Lady Juliet Tadgell
Lady Ann Juliet Dorothea Maud Tadgell, previously Marchioness of Bristol, is a British heiress, race horse breeder, and landowner. She consistently appears on the Sunday Times Rich List with an estimated net worth of £45 million, based on family assets she inherited in 1948.
Early life and education
Lady Juliet was born to Peter Wentworth-Fitzwilliam, Viscount Milton, the only son of the 7th Earl Fitzwilliam, and his wife, Olive Plunket.In 1943, when she was eight, her father inherited the title of Earl Fitzwilliam, and she became Lady Juliet. By this time, her parents' marriage was strained, and there was talk of divorce. In 1948, Earl Fitzwilliam died in a plane crash in France with his lover, Kathleen Cavendish, Marchioness of Hartington, the widow of the heir to the Dukedom of Devonshire and a sister of the future U. S. President John F. Kennedy. As her father's only child, Lady Juliet, still aged only thirteen, inherited his whole unentailed estate and his huge art collection. The following year, she and her mother left the vast stately home of Wentworth Woodhouse in South Yorkshire, and most of its contents were sold.
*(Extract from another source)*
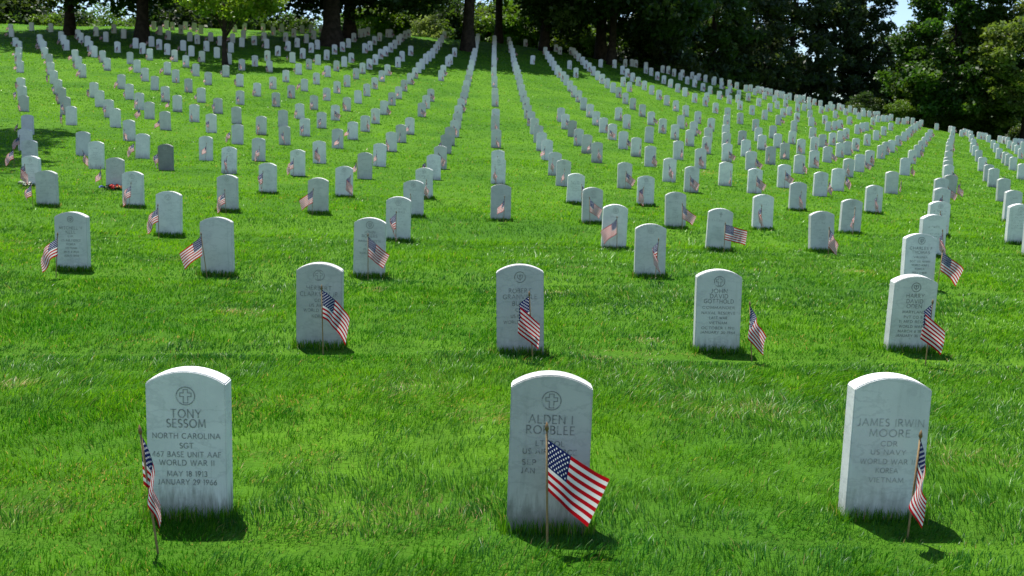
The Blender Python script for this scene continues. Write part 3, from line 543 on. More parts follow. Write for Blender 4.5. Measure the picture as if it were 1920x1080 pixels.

Lady Juliet holds a Master of Fine Arts degree from the University of Oxford.
Marriages and family life
In 1960, Lady Juliet married Victor Hervey, 6th Marquess of Bristol, twenty years her senior, eighteen days after he inherited peerages and estates on his father's death. He had been divorced the previous year and in his twenties had been made bankrupt, declared the "No.1 Playboy of Mayfair", and gaoled for a drunken dare jewel robbery. The couple had two children:- Lord Nicholas Hervey
- Lady Anne Hervey, stillborn
In 1974 she married Somerset de Chair, who was a former Conservative Member of Parliament for South West Norfolk and Paddington South. The couple had one child:
- Helena Anne Beatrice Wentworth Fitzwilliam de Chair, who became a writer for an oil industry trade magazine. She married the Rt Hon. Sir Jacob Rees-Mogg, future Conservative politician and son of former Times editor Lord Rees-Mogg, on 13 January 2007 at Canterbury Cathedral. They have six children.
Her daughter Helena attended the University of Bristol, and her son Nicholas was educated at Eton College, followed by Yale University.
On 26 January 1998, two days after her 63rd birthday, her son Nicholas committed suicide.